Why more pubs should host eSports events: Dota 2 London event “resulted in one of our highest Sunday takings, ever”


The weekend before last, the western world’s finest Dota 2 players clashed in the climactic finals of the International 3’s qualifying stage.

Around the same time, in a pub in Kentish Town, 100 eSports fans were getting monumentally, hopelessly drunk. 

My preliminary findings suggest a direct correlation between the two.

The event was the latest in the growing trend for ‘pubstomping’ – that is, scouting out a likely bar and taking it over for the dual purposes of consuming all the alcohol therein and watching eSports played at a ludicrously high level (though not before politely ringing the publican to clear the heist with them first, of course).

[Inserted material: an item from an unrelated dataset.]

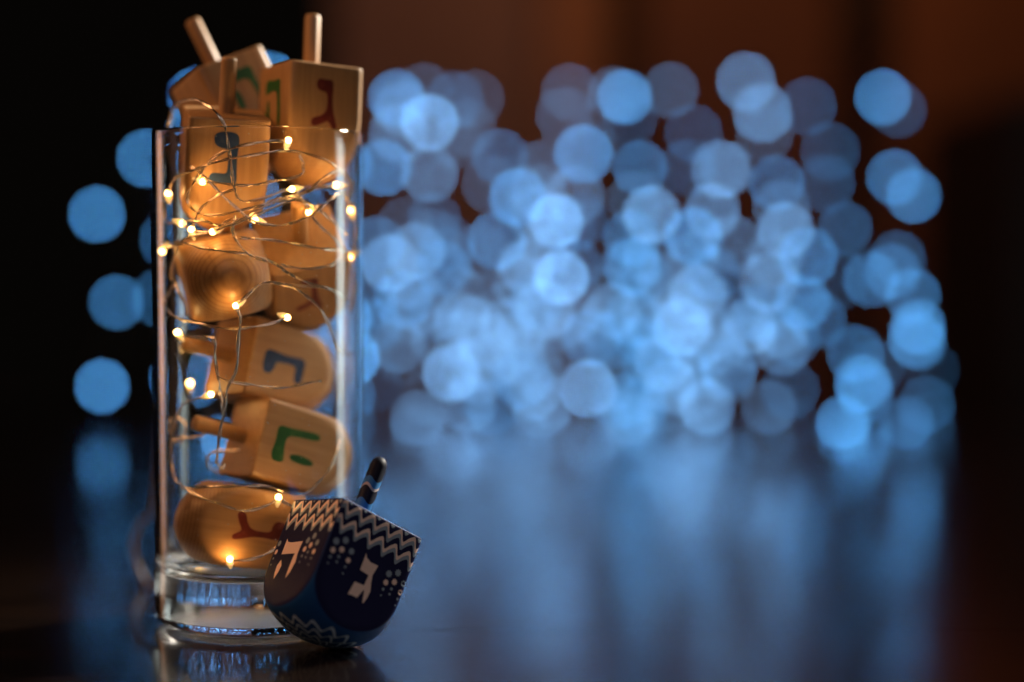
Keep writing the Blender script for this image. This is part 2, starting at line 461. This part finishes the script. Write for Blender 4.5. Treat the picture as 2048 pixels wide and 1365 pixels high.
def chaikin(P, n=2):
    for _ in range(n):
        Q = []
        for i in range(len(P)):
            a, b2 = P[i], P[(i + 1) % len(P)]
            Q.append((a[0] * .75 + b2[0] * .25, a[1] * .75 + b2[1] * .25)); Q.append((a[0] * .25 + b2[0] * .75, a[1] * .25 + b2[1] * .75))
        P = Q
    return P
# hand-painted letters of the wooden dreidels, centred, u right, v up, mm
NUN = [[(-2.6, 5.6), (-0.9, 5.9), (1.6, 5.7), (2.4, 4.9), (2.3, 3.0), (2.0, 0.5), (2.1, -2.5), (2.3, -4.9), (1.6, -5.9), (-1.5, -5.7), (-3.8, -5.5), (-4.1, -4.4), (-3.6, -3.3), (-1.9, -3.2), (-0.2, -3.4), (0.1, -1.8), (0.0, 0.8), (-0.2, 2.4), (-1.7, 2.5), (-3.1, 3.3), (-3.3, 4.8)]]
GIMEL = [[(-2.4, 5.8), (-0.5, 5.6), (1.4, 5.7), (1.6, 4.0), (1.3, 1.0), (1.6, -1.6), (2.3, -3.8), (2.8, -5.6), (1.7, -6.0), (0.9, -4.6), (0.2, -3.9), (-1.4, -4.9), (-3.4, -5.6), (-4.0, -4.6), (-3.4, -3.4), (-1.6, -3.0), (-0.1, -1.8), (0.1, 0.6), (-0.1, 2.7), (-1.8, 2.8), (-2.9, 3.8)]]
HEI = [[(-4.3, 5.4), (-2.6, 5.9), (0.0, 5.4), (2.8, 5.7), (3.9, 5.2), (3.7, 2.6), (4.0, -0.4), (4.2, -4.2), (3.6, -5.7), (2.5, -5.2), (2.3, -2.0), (2.2, 0.8), (1.7, 2.9), (-0.8, 3.0), (-2.6, 2.6), (-4.2, 2.3), (-4.6, 3.8)],
       [(-3.4, 0.9), (-2.2, 1.2), (-1.7, -0.8), (-1.9, -3.2), (-2.6, -5.3), (-3.5, -5.2), (-3.8, -2.6)]]
SHIN = [[(-4.4, 5.2), (-2.8, 5.4), (-2.6, 2.0), (-1.6, -2.6), (-0.6, -1.8), (-0.6, 4.6), (0.8, 4.8), (0.8, -1.6), (2.2, -2.4), (2.8, 1.8), (3.0, 5.4), (4.6, 5.2), (4.4, 0.4), (3.4, -4.4), (1.2, -5.8), (-1.6, -5.6), (-3.4, -3.8), (-4.4, 0.6)]]
def paint(name, c):
    m, nt, b = material(name)
    tc = node(nt, 'ShaderNodeTexCoord')
    n = node(nt, 'ShaderNodeTexNoise'); n.inputs['Scale'].default_value = 330; n.inputs['Detail'].default_value = 6
    nt.links.new(tc.outputs['Object'], n.inputs['Vector'])
    c = Vector(c)
    r = ramp(nt, n.outputs['Fac'], [(0.30, tuple(c * 0.7)), (0.58, tuple(c * 1.15)), (0.70, tuple(c * 1.1 + Vector((0.05, 0.03, 0.014))))])
    nt.links.new(r.outputs['Color'], b.inputs['Base Color']); b.inputs['Roughness'].default_value = 0.45
    return m
M_NUN, M_GIM, M_HEI, M_SHIN = paint('blue_paint', (0.006, 0.028, 0.085)), paint('red_paint', (0.12, 0.012, 0.006)), paint('green_paint', (0.010, 0.085, 0.012)), paint('purple_paint', (0.05, 0.01, 0.06))
ALPHA = {'nun': (NUN, M_NUN), 'gimel': (GIMEL, M_GIM), 'hei': (HEI, M_HEI), 'shin': (SHIN, M_SHIN)}

def light_wood():
    m, nt, b = material('pale_beech_wood')
    tc = node(nt, 'ShaderNodeTexCoord'); info = node(nt, 'ShaderNodeObjectInfo')
    mul = node(nt, 'ShaderNodeMath', operation='MULTIPLY'); mul.inputs[1].default_value = 3.0
    nt.links.new(info.outputs['Random'], mul.inputs[0])
    cmb = node(nt, 'ShaderNodeCombineXYZ')
    for k in 'XY': nt.links.new(mul.outputs[0], cmb.inputs[k])
    add = node(nt, 'ShaderNodeVectorMath', operation='ADD')
    nt.links.new(tc.outputs['Object'], add.inputs[0]); nt.links.new(cmb.outputs[0], add.inputs[1])
    mp = node(nt, 'ShaderNodeMapping'); mp.inputs['Scale'].default_value = (700, 260, 45)
    nt.links.new(add.outputs[0], mp.inputs['Vector'])
    n1 = node(nt, 'ShaderNodeTexNoise'); n1.inputs['Scale'].default_value = 1.0; n1.inputs['Detail'].default_value = 5; n1.inputs['Distortion'].default_value = 0.4
    nt.links.new(mp.outputs[0], n1.inputs['Vector'])
    r = ramp(nt, n1.outputs['Fac'], [(0.25, (0.31, 0.155, 0.058)), (0.5, (0.375, 0.195, 0.076)), (0.75, (0.43, 0.235, 0.098))])
    sx = node(nt, 'ShaderNodeSeparateXYZ'); nt.links.new(tc.outputs['Object'], sx.inputs[0])
    ab = []
    for k in 'XY':
        a = node(nt, 'ShaderNodeMath', operation='ABSOLUTE'); nt.links.new(sx.outputs[k], a.inputs[0]); ab.append(a)
    mx = node(nt, 'ShaderNodeMath', operation='MAXIMUM'); nt.links.new(ab[0].outputs[0], mx.inputs[0]); nt.links.new(ab[1].outputs[0], mx.inputs[1])
    mk = node(nt, 'ShaderNodeMapRange'); mk.inputs['From Min'].default_value = 0.0120; mk.inputs['From Max'].default_value = 0.0114
    nt.links.new(mx.outputs[0], mk.inputs['Value'])
    mz = node(nt, 'ShaderNodeMapRange'); mz.inputs['From Min'].default_value = -0.0140; mz.inputs['From Max'].default_value = -0.0155
    nt.links.new(sx.outputs['Z'], mz.inputs['Value'])
    mm = node(nt, 'ShaderNodeMath', operation='MULTIPLY'); nt.links.new(mk.outputs[0], mm.inputs[0]); nt.links.new(mz.outputs[0], mm.inputs[1])
    wv = node(nt, 'ShaderNodeTexWave', wave_type='BANDS', bands_direction='Z'); wv.inputs['Scale'].default_value = 300; wv.inputs['Distortion'].default_value = 1.5; wv.inputs['Detail'].default_value = 3; wv.inputs['Detail Scale'].default_value = 0.4
    nt.links.new(add.outputs[0], wv.inputs['Vector'])
    rr = ramp(nt, wv.outputs['Fac'], [(0.0, (0.78, 0.72, 0.66)), (0.35, (0.95, 0.93, 0.90)), (1.0, (1, 1, 1))])
    mix = node(nt, 'ShaderNodeMix', data_type='RGBA', blend_type='MULTIPLY')
    nt.links.new(mm.outputs[0], mix.inputs['Factor']); nt.links.new(r.outputs['Color'], mix.inputs['A']); nt.links.new(rr.outputs['Color'], mix.inputs['B'])
    nt.links.new(mix.outputs['Result'], b.inputs['Base Color'])
    b.inputs['Roughness'].default_value = 0.42
    bp = node(nt, 'ShaderNodeBump'); bp.inputs['Strength'].default_value = 0.25; bp.inputs['Distance'].default_value = 0.0002
    nt.links.new(n1.outputs['Fac'], bp.inputs['Height']); nt.links.new(bp.outputs[0], b.inputs['Normal'])
    return m
M_WOOD = light_wood()
AW, Z0W, LW, SW, RSW = 12.4, 14.5, 37.0, 17.0, 2.4
BODY_W, RF_W = dreidel_body(AW, Z0W, LW, 0.7, M_WOOD)
v, f = lathe([(RSW * MM, -0.001), (RSW * MM, 0.0160), (RSW * .93 * MM, 0.0166), (RSW * .75 * MM, 0.01695), (0, 0.017)], 28)
STEM_W = mesh_of('stem', v, f, M_WOOD, True)
LET = {}
for nm, (ol, mat) in ALPHA.items():
    o2 = [[(u * 1.32, v_ * 1.32 - 12.3) for u, v_ in chaikin(s_, 2)] for s_ in ol]
    for k in range(4): LET[nm, k] = decal(o2, k, RF_W, AW, mat)
def rodrigues(w):
    w = Vector(w); t = w.length
    return Matrix.Rotation(t, 4, w / t)
# pose (rotation vector, place of the stem's foot in mm); letters of the four sides in turn
WOODEN = [
 ((-0.1107, -0.4367, 0.5825), (-95.2587, 580.9401, 175.1368), 'wooden dreidel at the back left above the rim, stem leaning left, green letter', {0: 'hei', 1: 'gimel', 2: 'nun'}),
 ((-0.0481, 0.0486, 0.5519), (-62.8889, 566.2692, 173.2177), 'wooden dreidel upright at the right of the rim with dark red and green letters', {0: 'gimel', 3: 'hei', 1: 'nun', 2: 'shin'}),
 ((0.212, 0.0675, 0.2595), (-87.1592, 551.8277, 158.3419), 'wooden dreidel at the front left of the rim with a blue letter', {0: 'nun', 3: 'gimel', 1: 'shin', 2: 'hei'}),
 ((0.871, -0.0845, 0.3373), (-65.7608, 559.17, 119.9393), 'wooden dreidel just below the rim on the right, stem towards the viewer, red letter', {0: 'gimel', 3: 'hei', 1: 'nun', 2: 'shin'}),
 ((-1.473, -0.3662, 0.0523), (-93.3947, 571.912, 109.7741), 'wooden dreidel at mid-height on the left showing its turned rounded tip', {}),
 ((0.3898, -1.2677, 0.6428), (-88.5964, 566.133, 83.4329), 'wooden dreidel lying sideways at mid-height with a dark blue letter', {0: 'nun', 3: 'gimel', 1: 'shin', 2: 'hei'}),
 ((0.3069, -1.2447, 0.5471), (-83.1199, 555.6935, 59.0115), 'wooden dreidel low in the glass, stem pointing left, green letter', {0: 'hei', 1: 'gimel', 2: 'nun', 3: 'shin'}),
 ((-0.2466, 1.7383, 0.1057), (-67.3548, 555.916, 28.449), 'lowest wooden dreidel lying on the glass floor with a red letter', {0: 'gimel', 3: 'hei', 1: 'nun', 2: 'shin'}),
]
for rot, loc, label, letters in WOODEN:
    M = Matrix.Translation(Vector(loc) * MM) @ rodrigues(rot)
    r = empty('wooden_dreidel', matrix=M)
    tag(r, label, 'dreidel', 'wooden dreidels in the glass')
    put('body', BODY_W, r); put('stem', STEM_W, r)
    for k, nm in letters.items(): put('letter', LET[nm, k], r)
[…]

This one was hosted by Dota community notables Pyrion Flax and CyborgMatt at the behest of GD Studio. By all accounts, it turned London’s Assembly House pub inside-out: so that its innards resembled a quivering manifestation of pure, disgusting joy.

The organisers estimated that over 100 spectators walked through the House’s door over the course of the day – some at the end of long trips from the US and parts of Europe nowhere near London. Dota caster Pyrion Flax was quite taken aback:

“I’m still trying to wrap my head around it, it’s amazing,” he said. “The last pubstomp we did didn’t even have 60 people, let alone a hundred. It’s been a great success and I would love to do it again.”


You might expect the whole affair to have bewildered the staff, but then you don’t know assistant pub manager Lois Axson, veteran of more eSports gatherings than you’ve seen Zerg rushes. Even so, she was surprised by the amount of change that passed through the pub’s tills during the event.

“We didn’t think it would be as busy as it was. It resulted in one of our highest takings on a Sunday ever.” said Lois. “We regularly hold Starcraft 2 events and they’re always such nice people.”

“If we were to hold another Dota 2 event we would definitely look to get some more room in the pub and probably a lot more beer while we’re at it.”

So there we have it: in a straight fight between Dota heads and all the drink in London, the booze gives out first. We think more bars ought to open nights like these; don’t you?